Parece imposible sustraerse a la complejidad del mundo. Todo es un proceso ininterrumpido de interferencias, interrupciones momentáneas de una línea original que nos regalan la diversidad de lo manifestado.
Sin dos líneas no hay interrupción ni cruce posible. Sin la duda y la certeza en continua interacción no podemos ordenar infinitamente el caos que conllevan los impactos. El presente choca con el eco del pasado y el futuro avanza aún más complejo que antaño. Todo sigue igual pero más rápido, nada cambia en lo exterior, solo las formas.
Pero lo interior está ahora más amenazado que nunca, su colapso parece inminente. Cuando todo el vacío se llene por completo tan sólo quedará una vía para que la transformación se renueve, la vía de la interrupción absoluta y del nuevo despertar a la esperanza.
El cambio no es progresivo, ha llegado a su velocidad límite y pretende duplicar su envergadura. Nosotros somos los artífices de este cambio. Nosotros manifestamos en nuestro más superficial desarrollo la desconexión de todo lo que acontece.
Hemos decidido transferir a un ente sin sentido toda la complejidad preparada; hemos derivado nuestra condena a una inteligencia sin alma, a un sufridor que no siente, a un misterio que nos resulte levemente familiar.
Ese silencio del espíritu quizá reverbere en nosotros. Quizá, al construir esta enorme maquinaria de dualidades llenas y vacías nos estamos perdiendo en el medio. Hemos roto antes de tiempo ese sutil hilo de Ariadna que da sentido a lo que podemos ser cuando lo comprendemos. Esa pureza que perdimos, la que nos permitió escapar del monstruo dual que devora la instintiva juventud del alma, tiene un fin último mucho más importante que poder salir del laberinto.

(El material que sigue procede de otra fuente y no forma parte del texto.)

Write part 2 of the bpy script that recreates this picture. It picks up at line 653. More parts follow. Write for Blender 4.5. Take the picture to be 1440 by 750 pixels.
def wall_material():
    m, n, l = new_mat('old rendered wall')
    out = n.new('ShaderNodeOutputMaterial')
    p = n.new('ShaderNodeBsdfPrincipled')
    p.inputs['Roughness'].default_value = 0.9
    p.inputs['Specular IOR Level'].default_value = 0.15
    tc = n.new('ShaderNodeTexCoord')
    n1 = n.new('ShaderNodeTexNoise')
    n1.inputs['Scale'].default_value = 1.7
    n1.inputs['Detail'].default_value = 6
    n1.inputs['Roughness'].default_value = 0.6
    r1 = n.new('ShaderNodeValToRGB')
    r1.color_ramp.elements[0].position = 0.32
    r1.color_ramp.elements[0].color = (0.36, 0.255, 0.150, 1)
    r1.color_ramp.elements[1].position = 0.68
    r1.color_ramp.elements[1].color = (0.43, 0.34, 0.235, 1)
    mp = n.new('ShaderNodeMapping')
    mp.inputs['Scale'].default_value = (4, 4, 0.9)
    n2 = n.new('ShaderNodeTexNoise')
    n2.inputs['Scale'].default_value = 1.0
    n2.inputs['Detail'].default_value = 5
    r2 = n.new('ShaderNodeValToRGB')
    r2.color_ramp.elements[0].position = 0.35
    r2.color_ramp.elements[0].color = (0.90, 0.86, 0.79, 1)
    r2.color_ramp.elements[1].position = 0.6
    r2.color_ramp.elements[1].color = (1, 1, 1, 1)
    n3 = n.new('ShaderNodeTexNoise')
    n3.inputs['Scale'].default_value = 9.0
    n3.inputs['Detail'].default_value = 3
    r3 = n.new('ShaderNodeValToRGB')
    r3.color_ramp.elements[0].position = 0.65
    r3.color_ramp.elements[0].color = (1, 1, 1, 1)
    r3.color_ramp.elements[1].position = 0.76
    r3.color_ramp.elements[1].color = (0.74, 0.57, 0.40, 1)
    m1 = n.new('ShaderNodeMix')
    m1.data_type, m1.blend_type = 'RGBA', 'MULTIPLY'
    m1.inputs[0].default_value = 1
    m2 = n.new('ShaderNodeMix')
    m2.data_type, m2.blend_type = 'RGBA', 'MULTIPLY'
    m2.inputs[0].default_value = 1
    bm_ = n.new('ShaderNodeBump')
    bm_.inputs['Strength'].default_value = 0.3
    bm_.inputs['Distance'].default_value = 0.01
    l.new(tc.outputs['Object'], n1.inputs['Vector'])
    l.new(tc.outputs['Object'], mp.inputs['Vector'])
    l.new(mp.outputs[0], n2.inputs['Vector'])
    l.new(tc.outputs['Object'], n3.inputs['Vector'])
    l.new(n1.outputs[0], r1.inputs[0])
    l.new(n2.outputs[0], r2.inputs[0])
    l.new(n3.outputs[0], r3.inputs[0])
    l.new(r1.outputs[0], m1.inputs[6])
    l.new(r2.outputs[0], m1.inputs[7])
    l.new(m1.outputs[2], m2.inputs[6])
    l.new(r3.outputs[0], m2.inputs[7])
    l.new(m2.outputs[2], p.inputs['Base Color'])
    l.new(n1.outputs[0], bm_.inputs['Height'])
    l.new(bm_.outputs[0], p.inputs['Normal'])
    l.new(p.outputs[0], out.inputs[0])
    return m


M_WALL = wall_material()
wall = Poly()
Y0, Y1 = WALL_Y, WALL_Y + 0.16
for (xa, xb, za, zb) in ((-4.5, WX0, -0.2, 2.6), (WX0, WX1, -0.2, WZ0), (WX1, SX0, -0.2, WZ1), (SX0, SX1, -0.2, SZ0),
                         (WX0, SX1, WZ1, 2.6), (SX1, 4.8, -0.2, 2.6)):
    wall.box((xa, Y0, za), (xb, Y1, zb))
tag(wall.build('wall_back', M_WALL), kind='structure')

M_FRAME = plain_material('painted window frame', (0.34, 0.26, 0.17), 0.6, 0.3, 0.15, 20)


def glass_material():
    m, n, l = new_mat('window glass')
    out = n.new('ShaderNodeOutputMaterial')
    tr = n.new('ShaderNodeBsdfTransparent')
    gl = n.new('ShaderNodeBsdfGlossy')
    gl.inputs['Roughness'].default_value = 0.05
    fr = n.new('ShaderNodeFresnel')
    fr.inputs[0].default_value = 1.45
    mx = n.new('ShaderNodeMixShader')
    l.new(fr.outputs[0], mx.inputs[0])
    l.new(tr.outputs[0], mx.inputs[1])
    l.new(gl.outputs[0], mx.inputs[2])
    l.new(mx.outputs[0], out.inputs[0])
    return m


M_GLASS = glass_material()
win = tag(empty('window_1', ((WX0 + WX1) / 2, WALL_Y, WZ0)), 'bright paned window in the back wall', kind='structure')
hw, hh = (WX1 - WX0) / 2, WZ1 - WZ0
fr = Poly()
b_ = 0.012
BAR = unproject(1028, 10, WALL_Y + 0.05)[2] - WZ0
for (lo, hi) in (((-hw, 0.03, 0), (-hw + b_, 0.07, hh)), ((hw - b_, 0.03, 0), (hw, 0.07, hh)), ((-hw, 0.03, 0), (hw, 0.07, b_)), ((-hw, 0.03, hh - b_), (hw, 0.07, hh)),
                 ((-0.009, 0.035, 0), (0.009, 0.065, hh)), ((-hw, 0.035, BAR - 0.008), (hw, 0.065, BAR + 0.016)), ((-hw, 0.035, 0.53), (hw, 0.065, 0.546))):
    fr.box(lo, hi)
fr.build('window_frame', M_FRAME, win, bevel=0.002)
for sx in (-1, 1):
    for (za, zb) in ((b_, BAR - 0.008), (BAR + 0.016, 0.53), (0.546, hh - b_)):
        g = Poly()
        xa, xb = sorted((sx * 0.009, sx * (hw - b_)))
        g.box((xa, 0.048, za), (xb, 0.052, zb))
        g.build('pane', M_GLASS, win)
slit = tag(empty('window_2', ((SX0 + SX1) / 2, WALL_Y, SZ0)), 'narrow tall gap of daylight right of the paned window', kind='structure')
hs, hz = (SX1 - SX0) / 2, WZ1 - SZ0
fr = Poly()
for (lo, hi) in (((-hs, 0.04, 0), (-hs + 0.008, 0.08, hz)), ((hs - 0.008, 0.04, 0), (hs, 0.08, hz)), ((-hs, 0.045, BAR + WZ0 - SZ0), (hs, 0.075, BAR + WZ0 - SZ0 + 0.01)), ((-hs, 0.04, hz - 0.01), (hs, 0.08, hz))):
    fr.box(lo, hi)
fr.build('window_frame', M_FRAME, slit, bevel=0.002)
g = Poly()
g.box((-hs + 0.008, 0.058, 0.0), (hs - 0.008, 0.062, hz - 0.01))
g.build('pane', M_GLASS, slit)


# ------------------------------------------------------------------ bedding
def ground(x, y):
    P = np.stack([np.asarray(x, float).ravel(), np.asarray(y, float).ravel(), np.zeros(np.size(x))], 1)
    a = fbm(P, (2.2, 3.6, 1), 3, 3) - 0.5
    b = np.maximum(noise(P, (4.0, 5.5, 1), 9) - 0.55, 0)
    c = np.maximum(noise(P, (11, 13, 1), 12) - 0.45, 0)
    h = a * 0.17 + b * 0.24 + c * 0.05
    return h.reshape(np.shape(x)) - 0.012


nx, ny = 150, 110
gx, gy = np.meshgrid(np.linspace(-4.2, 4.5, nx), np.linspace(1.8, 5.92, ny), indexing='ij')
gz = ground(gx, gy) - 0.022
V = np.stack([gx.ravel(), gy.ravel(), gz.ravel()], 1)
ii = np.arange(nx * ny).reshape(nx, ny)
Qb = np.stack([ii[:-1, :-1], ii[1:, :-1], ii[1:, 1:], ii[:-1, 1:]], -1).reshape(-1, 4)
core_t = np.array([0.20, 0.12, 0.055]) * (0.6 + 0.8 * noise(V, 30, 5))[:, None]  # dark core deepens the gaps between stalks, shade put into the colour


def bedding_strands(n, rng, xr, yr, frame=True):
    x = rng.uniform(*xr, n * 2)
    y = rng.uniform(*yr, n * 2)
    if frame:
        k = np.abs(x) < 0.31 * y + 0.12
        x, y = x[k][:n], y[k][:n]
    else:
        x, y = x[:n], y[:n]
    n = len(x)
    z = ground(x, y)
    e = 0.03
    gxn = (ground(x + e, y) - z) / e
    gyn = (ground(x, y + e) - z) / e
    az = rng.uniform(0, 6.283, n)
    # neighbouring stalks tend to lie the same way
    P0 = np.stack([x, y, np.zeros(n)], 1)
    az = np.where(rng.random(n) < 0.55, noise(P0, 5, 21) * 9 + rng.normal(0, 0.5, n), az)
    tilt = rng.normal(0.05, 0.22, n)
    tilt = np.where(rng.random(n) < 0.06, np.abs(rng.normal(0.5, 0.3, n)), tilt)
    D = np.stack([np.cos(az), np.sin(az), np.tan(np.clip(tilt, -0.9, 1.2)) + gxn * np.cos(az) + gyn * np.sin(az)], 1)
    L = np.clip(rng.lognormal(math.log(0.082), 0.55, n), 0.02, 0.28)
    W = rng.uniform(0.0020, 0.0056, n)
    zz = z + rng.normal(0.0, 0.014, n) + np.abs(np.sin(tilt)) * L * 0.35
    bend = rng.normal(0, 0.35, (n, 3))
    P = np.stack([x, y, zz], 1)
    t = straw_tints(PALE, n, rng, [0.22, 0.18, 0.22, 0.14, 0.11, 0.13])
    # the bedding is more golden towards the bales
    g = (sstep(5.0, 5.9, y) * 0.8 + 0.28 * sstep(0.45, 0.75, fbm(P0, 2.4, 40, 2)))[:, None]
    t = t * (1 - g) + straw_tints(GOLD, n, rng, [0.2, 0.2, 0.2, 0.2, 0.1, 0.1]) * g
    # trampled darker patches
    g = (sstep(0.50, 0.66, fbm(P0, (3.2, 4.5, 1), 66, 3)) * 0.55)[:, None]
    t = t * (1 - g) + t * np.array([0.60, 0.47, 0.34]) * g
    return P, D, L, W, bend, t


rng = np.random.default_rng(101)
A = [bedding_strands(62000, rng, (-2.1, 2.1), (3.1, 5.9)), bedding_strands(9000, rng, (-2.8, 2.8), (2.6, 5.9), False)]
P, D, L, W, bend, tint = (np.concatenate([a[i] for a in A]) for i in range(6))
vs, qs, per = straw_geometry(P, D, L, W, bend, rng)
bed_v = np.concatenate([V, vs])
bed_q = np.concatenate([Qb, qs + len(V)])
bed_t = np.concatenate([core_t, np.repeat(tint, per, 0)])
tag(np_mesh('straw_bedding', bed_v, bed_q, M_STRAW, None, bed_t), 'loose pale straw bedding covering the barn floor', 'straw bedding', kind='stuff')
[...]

Ese mito abandonado llevaba en su seno la esperanza de un espíritu nuevo, renovado, fugado de la dualidad y la oscuridad de nuestra propia y laberíntica complejidad. Pero los barcos del deseo nos siguen haciendo olvidar su valor, su pureza, su contenido; y acabamos escapando en el caos atrayente de un mar embravecido, condenando a la luz y a su simiente a morir antes de regalarnos su dulce poesía para nuestra alma en vías de descomposición.
El trueno de esta desgracia inminente se convierte en el sonido que nos eleva sobre las sombras de un destino oscuro, un destino que pretendemos olvidar en el mismo instante en el que escapamos de él.
Así, navegando en el mar caótico y solitario de la existencia, no nos queda más remedio que reconstruir la miseria de nuestras sombras con los restos de esa idea, con briznas de rectitud y benevolencia, motas de pasado que no son más que un efímero reflejo aproximado de aquella inocencia que perdimos.
En esa vil barcucha creemos tener inteligencia y sabiduría olvidando que ambas frutas solo crecen en el árbol de la ignorancia y la torpeza. Pensamos que existían mucho antes que el desastre. Qué efímero es el viento que impulsa las velas de esta vil ignorancia. Quizá un poco más de él nos dejaría ver la sombra real de ambas contradicciones, una única sombra de la misma calamidad revestida de dos caras, de dos colmillos, de los dos cuernos que creímos derrotar.
Se rompe el hexagrama del cielo para dar lugar al caótico desorden de las seis similitudes. Con todo roto empieza el juego de las 64 fases, un milagro que nos muestra que incluso la absoluta complejidad insiste en tropezar con ella misma. Así se revela el infinito flujo de un Dao que desconoceremos por siempre.